Find each line with the word "Blender" and copy it.

--- begin EXTRACTED ENTRIES ---

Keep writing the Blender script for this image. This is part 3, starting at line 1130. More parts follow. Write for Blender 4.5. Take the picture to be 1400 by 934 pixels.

--- end EXTRACTED ENTRIES ---
--- begin EXTRACTED ENTRIES ---

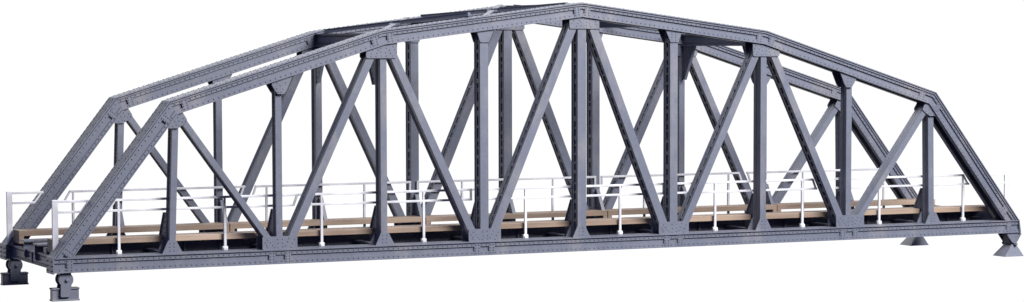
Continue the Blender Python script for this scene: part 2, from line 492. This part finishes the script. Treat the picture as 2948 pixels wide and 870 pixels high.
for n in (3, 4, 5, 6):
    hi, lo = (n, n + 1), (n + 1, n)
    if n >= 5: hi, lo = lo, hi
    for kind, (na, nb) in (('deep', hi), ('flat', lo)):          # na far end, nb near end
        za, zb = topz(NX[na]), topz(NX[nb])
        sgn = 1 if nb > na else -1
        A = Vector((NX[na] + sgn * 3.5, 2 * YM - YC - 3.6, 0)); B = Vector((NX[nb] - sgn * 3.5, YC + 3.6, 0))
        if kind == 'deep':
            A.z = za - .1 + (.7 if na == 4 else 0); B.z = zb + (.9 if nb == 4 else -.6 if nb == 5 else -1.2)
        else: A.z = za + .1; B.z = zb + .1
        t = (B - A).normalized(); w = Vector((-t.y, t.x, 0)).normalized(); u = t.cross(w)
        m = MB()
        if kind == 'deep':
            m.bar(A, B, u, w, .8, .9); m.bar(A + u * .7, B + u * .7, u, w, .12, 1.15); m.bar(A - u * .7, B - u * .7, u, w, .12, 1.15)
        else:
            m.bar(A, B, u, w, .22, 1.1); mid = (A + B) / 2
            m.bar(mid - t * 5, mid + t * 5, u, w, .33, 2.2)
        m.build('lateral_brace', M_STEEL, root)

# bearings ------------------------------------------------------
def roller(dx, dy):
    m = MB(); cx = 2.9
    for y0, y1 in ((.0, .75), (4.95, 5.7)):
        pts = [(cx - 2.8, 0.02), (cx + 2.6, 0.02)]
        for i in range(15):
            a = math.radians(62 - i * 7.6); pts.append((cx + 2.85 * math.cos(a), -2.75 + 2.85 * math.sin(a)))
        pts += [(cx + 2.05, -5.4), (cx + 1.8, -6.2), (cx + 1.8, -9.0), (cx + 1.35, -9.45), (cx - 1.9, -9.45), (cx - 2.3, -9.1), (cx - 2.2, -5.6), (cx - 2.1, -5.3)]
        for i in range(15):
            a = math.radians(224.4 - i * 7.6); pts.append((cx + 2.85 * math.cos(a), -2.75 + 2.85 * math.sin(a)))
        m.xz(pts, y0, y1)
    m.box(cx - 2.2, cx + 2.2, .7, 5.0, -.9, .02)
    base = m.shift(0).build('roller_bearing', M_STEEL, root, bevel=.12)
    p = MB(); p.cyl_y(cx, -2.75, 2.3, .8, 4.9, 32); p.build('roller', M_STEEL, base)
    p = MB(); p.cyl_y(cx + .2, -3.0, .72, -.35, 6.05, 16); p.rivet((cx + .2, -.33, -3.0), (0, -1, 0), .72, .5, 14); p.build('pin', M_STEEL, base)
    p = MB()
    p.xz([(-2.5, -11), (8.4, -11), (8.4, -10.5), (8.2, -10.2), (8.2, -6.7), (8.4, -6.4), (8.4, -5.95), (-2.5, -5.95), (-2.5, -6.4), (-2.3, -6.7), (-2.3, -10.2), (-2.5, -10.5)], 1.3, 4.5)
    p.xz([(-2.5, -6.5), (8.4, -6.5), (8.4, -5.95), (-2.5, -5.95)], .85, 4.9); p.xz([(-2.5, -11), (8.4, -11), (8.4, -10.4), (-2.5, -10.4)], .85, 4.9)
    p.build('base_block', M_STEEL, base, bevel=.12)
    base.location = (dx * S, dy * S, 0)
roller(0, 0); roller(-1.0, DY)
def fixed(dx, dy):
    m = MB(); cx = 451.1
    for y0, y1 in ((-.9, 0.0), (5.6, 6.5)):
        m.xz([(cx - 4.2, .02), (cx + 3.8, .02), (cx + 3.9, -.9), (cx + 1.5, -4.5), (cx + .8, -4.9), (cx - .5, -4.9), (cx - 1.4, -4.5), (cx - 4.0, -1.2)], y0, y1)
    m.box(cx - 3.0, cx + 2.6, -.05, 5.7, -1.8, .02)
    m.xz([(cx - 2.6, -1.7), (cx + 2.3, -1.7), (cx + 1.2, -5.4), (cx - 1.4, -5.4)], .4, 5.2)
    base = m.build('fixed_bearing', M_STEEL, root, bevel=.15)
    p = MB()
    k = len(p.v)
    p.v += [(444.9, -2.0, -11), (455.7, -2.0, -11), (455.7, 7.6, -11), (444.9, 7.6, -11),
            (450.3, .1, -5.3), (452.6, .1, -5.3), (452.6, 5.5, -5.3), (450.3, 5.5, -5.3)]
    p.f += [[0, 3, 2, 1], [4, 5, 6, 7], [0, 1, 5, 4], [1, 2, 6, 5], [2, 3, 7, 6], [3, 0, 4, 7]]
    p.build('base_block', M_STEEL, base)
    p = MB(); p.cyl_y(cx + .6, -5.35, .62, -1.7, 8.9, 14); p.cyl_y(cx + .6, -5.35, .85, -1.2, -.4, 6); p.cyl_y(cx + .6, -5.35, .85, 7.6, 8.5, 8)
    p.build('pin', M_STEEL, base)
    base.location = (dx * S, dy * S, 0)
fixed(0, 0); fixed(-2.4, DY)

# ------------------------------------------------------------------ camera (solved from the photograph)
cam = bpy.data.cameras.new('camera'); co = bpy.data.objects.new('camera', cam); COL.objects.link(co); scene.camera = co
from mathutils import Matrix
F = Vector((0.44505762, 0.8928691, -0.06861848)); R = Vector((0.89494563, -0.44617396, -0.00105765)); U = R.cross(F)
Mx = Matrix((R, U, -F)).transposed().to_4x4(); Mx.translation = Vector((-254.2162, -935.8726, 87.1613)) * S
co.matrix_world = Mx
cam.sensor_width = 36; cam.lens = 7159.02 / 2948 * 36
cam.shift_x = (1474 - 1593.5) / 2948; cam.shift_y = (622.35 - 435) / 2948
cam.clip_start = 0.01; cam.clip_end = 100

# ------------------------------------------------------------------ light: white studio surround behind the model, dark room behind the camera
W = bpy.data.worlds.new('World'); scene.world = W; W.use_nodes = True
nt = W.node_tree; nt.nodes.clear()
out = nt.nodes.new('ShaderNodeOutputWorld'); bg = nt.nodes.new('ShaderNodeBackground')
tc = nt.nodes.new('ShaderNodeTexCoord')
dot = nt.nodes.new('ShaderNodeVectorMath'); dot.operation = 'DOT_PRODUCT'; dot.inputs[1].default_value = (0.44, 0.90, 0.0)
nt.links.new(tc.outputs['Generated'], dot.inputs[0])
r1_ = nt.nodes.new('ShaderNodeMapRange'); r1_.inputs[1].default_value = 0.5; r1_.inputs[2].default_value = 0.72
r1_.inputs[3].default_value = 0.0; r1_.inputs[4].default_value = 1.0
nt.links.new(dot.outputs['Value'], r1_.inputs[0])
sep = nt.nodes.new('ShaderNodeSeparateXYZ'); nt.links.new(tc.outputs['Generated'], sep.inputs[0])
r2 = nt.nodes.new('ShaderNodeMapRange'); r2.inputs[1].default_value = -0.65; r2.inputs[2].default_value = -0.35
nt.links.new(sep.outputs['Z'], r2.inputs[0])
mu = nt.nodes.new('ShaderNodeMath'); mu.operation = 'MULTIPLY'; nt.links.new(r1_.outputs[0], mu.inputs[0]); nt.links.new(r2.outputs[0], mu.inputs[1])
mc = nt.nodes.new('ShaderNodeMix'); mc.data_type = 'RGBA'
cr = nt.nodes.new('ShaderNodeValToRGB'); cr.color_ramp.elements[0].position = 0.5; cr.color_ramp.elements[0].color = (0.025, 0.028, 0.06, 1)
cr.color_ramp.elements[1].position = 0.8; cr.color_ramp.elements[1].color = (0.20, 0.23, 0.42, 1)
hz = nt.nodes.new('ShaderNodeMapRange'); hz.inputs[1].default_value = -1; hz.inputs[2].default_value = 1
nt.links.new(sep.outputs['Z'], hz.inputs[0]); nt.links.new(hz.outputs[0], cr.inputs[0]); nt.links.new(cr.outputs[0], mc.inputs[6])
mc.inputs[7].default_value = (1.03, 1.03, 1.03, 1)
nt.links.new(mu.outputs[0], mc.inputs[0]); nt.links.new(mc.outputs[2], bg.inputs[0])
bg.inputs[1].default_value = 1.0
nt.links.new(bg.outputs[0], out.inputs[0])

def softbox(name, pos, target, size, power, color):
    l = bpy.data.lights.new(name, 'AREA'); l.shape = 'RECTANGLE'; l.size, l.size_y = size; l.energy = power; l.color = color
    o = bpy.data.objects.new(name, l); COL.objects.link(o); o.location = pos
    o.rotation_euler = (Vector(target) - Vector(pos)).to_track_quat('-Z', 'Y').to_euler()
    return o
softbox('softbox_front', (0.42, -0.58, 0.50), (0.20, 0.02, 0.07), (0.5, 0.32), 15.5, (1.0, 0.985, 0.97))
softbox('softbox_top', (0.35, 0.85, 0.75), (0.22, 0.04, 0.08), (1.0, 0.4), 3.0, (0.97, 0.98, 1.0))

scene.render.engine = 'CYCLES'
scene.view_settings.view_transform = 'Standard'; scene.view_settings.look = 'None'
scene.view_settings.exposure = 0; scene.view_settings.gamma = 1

--- end EXTRACTED ENTRIES ---

WRITTEN RESPONSE>
Keep writing the Blender script for this image. This is part 3, starting at line 1130. More parts follow. Write for Blender 4.5. Take the picture to be 1400 by 934 pixels.
Continue the Blender Python script for this scene: part 2, from line 492. This part finishes the script. Treat the picture as 2948 pixels wide and 870 pixels high.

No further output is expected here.